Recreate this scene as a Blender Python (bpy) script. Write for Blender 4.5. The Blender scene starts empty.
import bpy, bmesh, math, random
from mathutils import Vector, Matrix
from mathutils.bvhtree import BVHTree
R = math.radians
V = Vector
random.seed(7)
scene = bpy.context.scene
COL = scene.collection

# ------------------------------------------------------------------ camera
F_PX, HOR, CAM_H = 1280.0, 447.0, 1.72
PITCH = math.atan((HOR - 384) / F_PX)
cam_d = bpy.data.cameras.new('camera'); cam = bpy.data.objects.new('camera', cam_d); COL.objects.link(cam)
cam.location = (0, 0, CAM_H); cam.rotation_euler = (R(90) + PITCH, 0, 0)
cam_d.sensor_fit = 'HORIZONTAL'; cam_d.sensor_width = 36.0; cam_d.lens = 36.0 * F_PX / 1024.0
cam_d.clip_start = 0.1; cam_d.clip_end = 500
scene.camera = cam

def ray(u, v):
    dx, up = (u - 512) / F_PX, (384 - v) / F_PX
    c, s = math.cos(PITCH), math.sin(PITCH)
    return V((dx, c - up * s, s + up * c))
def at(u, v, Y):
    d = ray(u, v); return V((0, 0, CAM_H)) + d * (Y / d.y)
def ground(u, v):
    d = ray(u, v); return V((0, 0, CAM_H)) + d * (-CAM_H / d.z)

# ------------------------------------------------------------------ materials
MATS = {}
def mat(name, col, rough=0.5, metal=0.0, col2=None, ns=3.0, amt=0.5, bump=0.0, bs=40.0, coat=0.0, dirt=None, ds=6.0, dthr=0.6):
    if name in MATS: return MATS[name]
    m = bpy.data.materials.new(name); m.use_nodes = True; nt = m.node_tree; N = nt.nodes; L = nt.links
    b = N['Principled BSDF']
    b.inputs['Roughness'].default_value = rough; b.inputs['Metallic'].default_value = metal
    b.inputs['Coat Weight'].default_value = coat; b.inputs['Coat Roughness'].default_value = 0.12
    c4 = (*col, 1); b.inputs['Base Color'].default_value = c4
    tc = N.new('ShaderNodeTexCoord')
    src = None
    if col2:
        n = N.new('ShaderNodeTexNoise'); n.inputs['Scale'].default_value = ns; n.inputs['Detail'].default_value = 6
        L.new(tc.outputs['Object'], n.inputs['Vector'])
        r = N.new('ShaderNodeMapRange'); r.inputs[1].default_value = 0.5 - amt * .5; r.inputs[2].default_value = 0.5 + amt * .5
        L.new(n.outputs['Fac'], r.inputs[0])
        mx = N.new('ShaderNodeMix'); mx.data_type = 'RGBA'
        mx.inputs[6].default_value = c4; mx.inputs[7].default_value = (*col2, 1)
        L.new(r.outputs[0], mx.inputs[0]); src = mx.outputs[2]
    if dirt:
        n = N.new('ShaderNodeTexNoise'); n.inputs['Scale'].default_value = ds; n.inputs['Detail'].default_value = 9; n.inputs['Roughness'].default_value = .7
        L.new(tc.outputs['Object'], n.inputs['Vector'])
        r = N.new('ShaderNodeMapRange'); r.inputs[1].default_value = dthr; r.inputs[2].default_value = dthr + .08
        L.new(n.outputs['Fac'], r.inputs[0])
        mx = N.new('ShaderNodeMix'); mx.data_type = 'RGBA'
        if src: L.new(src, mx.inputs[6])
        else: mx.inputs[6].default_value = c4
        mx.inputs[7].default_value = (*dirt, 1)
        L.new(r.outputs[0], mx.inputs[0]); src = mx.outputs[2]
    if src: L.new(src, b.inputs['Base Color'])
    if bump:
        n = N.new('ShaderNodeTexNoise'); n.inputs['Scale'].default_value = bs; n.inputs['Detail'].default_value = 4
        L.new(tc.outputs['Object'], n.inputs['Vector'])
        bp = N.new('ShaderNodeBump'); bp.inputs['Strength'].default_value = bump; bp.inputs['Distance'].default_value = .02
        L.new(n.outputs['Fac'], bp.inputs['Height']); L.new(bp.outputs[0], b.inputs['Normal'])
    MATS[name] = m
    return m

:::

**Work to do**
Write out the listing's lines exactly, from its first line through the line that contains "COL = scene.collection", and stop there.

**Exercise response**
Recreate this scene as a Blender Python (bpy) script. Write for Blender 4.5. The Blender scene starts empty.
import bpy, bmesh, math, random
from mathutils import Vector, Matrix
from mathutils.bvhtree import BVHTree
R = math.radians
V = Vector
random.seed(7)
scene = bpy.context.scene
COL = scene.collection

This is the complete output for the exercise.